The TV series. The films compress 50 episodes into approximately four hours, omitting numerous episodes and the gradual character development that gives the story its power. Turn A’s strength lies in its accumulation of small, quiet moments — an experience available only in the full TV run.
Q6. Is the “Borjanon” actually a Zaku?
In-universe, it is a Dark History-era mobile suit excavated thousands of years later, and its design is based on the same specifications as the Universal Century’s Zaku II. The Earth inhabitants who discover it have no knowledge of the name “Zaku” and call it “Borjanon.” This naming gap is itself an elegant narrative device — a tangible expression of historical disconnection.
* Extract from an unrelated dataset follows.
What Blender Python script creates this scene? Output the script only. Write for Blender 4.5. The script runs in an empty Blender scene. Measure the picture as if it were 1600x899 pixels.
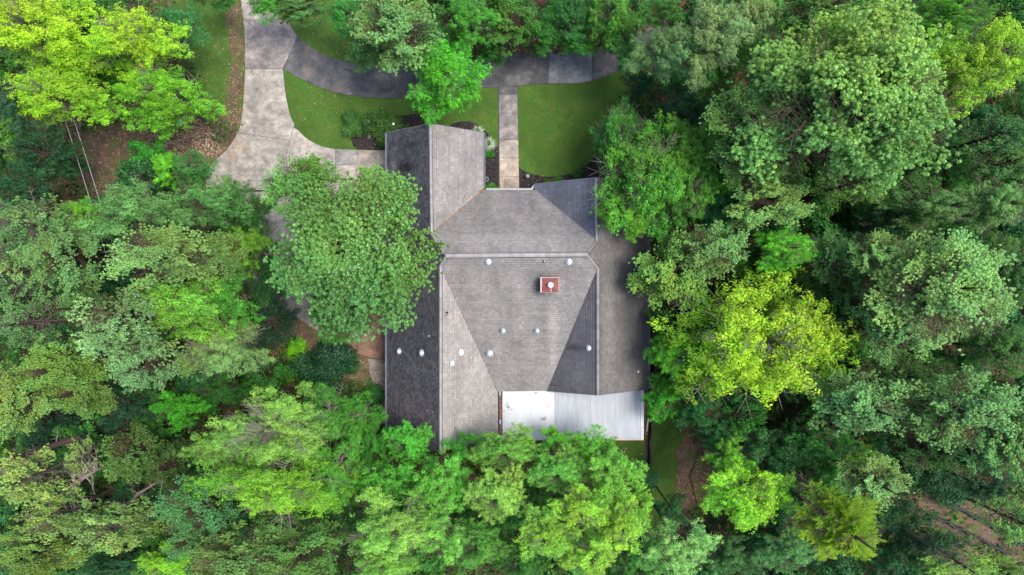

Q7. Are Gundam series made after Turn A also part of the “Dark History”?
There is no definitive official statement. However, given the universal quantifier nature of the ∀ symbol, the theoretical implication is that they could be. Tomino has positioned Reconguista in G (2014) as occurring “before Turn A,” indicating that ∀ remains the furthest point on the timeline in his view.
Conclusion — What Turn A Gundam Left Behind
Turn A Gundam is both the most “heretical” and the most “universal” work in the Gundam franchise.
A story of reconciliation between Moon and Earth, set in a pastoral world reminiscent of the 19th century. The “mustache Gundam” born from Syd Mead’s industrial design philosophy. Yoko Kanno’s music, weaving together the earth and the moon. The “Dark History” that contains all of Gundam within its strata. The “Moonlight Butterfly” that ends civilization — and then allows it to begin again.
And above all — a protagonist who, after the battle is over, hangs the laundry.
With Turn A, Yoshiyuki Tomino placed a period at the end of 20 years of war stories. That period was not an explosion, not a victory. It was the quiet image of everyday life. What truly ends war is not the power of heroes but the determination of ordinary people to put down roots and live. That is what Turn A Gundam tells us.
More than 25 years after its broadcast, the series’ reputation continues to rise. “Just watch it” — no phrase suits Turn A Gundam better. If you have not yet experienced it, please commit to all 50 episodes. When you reach the final episode, “Golden Autumn,” you will understand in your heart what it means to say: “All Gundam leads here.”